■ TASK OBJECTIVE ■
Reproduce the top of the data verbatim, through and including the line that contains "COL = sc.collection".

■ PROVIDED DATA ■
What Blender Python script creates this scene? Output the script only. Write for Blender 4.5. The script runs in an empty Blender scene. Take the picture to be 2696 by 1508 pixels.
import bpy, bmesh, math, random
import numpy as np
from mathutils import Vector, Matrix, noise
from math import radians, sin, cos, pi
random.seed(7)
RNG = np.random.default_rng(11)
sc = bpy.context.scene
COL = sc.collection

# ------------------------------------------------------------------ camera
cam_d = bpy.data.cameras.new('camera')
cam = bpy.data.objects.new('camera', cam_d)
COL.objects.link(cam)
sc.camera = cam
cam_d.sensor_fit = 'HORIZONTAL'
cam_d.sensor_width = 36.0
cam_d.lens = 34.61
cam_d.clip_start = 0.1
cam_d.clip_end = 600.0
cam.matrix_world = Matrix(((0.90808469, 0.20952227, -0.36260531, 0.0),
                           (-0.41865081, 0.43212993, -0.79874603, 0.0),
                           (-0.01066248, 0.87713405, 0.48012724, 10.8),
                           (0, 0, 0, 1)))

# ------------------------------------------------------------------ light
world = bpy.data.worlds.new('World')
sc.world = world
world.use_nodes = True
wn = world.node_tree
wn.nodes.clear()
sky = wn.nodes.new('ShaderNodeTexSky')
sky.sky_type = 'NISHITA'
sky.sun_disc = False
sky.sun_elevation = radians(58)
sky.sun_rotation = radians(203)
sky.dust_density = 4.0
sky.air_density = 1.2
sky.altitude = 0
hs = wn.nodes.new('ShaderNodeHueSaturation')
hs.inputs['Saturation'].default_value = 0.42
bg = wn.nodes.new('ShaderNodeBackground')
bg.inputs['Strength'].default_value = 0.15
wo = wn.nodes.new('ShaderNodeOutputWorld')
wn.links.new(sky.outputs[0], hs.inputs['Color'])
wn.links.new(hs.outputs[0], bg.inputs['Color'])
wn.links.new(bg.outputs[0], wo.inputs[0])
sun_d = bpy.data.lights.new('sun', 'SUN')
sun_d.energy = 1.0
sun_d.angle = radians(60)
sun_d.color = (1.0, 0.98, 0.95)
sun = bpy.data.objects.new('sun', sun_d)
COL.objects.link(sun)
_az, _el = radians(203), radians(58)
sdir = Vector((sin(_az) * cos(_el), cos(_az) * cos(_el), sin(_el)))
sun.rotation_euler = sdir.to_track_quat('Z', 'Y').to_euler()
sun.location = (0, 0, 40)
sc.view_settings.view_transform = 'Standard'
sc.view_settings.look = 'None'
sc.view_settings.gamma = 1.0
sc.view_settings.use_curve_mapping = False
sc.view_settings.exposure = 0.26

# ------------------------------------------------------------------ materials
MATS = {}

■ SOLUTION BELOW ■
What Blender Python script creates this scene? Output the script only. Write for Blender 4.5. The script runs in an empty Blender scene. Take the picture to be 2696 by 1508 pixels.
import bpy, bmesh, math, random
import numpy as np
from mathutils import Vector, Matrix, noise
from math import radians, sin, cos, pi
random.seed(7)
RNG = np.random.default_rng(11)
sc = bpy.context.scene
COL = sc.collection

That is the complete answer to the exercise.